Auf Reservetank
Biathlet Simon Schempp ringt sich, körperlich ausgelaugt, zum WM- und Saison-Aus durch
(SID/dpa) - Simon Schempp kämpfte so lange, bis auch er die bittere Wahrheit nicht mehr leugnen konnte. Lange hatte der Massenstart-Weltmeister gehofft, „dass sich doch noch alles zum Guten wendet“, dass er trotz aller Rückschläge seinen Titel bei der Biathlon-WM in Östersund verteidigen kann. Doch „es soll einfach nicht sein. In diesem Winter werde ich leider keine Rennen mehr laufen“, verkündete Schempp am Mittwoch in den sozialen Netzwerken.
Der Deutsche Skiverband war längst auf das WM- und Saison-Aus seines einst sicheren Medaillenkandidaten eingestellt. „Wir haben gemeinsam in den vergangenen zwei Wochen darüber diskutiert. Wenn der Körper nicht will, macht es keinen Sinn“, sagte Bundestrainer Mark Kirchner. „Simon hat lange gekämpft, und das hat ihn auch mental viel Kraft gekostet.“
Die WM in Schweden (7. bis 17. März) findet nun ohne den viermaligen Goldgewinner Schempp statt, lamentieren will Mark Kirchner deswegen aber nicht. „Es nützt ja nichts, wir müssen nach vorne schauen – und wir haben noch immer eine gute Mannschaft beisammen“, sagte er. Zu Arnd Peiffer, Benedikt Doll, Erik Lesser, Roman Rees und Johannes Kühn kommt als Ersatz Philipp Nawrath hinzu. Der 26-Jährige hatte beim Übersee-Weltcup in Canmore sein Staffeldebüt gegeben.
Simon Schempp widmet sich unterdessen der dringend benötigten Regeneration, die er in und nach der Olympiasaison 2017/18 vernachlässigt hatte.
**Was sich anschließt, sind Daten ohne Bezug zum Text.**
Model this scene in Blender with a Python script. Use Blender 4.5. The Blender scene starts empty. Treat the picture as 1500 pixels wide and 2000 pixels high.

Nach Rückenproblemen und einer Schulteroperation infolge eines Mountainbike-Sturzes im Frühjahr fand der 30-jährige Uhinger seine Topform nicht wieder. Zwar startete Schempp im Dezember 2018 mit Platz fünf im Einzel von Pokljuka in die Saison (und hatte somit gleich die WMNorm geknackt), aber danach schaffte er es nur noch einmal in die Top Ten. 2019 schließlich bestritt er nur ein Einzelrennen – den Sprint in Oberhof, in dem er Platz 70 belegte. „Jetzt ist einfach der Punkt erreicht, an dem ich auf den Reset-Knopf drücken muss“, schrieb Schempp.
In Pyeongchang hatte er vor zwölf Monaten trotz aller Probleme Silber gewonnen; mit der Staffel holte Schempp als Schlussläufer zudem Bronze. „Am Ende überdecken die beiden Medaillen eine ganze Menge“, sagte Bundestrainer Kirchner. „Das letzte Jahr hat er nur mit ganz viel Aufwand durchgezogen.“In Schempps Worten: „Im Endeffekt bin ich durch meine großen Rückenprobleme schon im vergangenen Jahr fast die ganze Wettkampfsaison auf Reservetank gefahren. Auch wenn es bei Olympia glücklicherweise doch noch gut funktioniert hat, war es danach wieder katastrophal.“
Ziel: ohne Nebenbaustellen angreifen
Dennoch quälte sich Schempp wieder durch die Vorbereitung, erlebte Enttäuschungen in den Weltcups und nahm einen letzten Anlauf, während sich der WM-Kader in Übersee vorbereitete. Heimtraining und ein Start bei der Europameisterschaft sollten ihm den nötigen Schub verleihen, doch schnell setzte sich die Erkenntnis durch, dass nur ein „konsequenter Schlussstrich“(Kirchner) die Leidenszeit verkürzen kann.
Simon Schempp wird sich nun „erst mal komplett von der langwierigen Überbelastung erholen, um dann im Frühjahr möglichst ohne Nebenbaustellen wieder voll angreifen zu können“.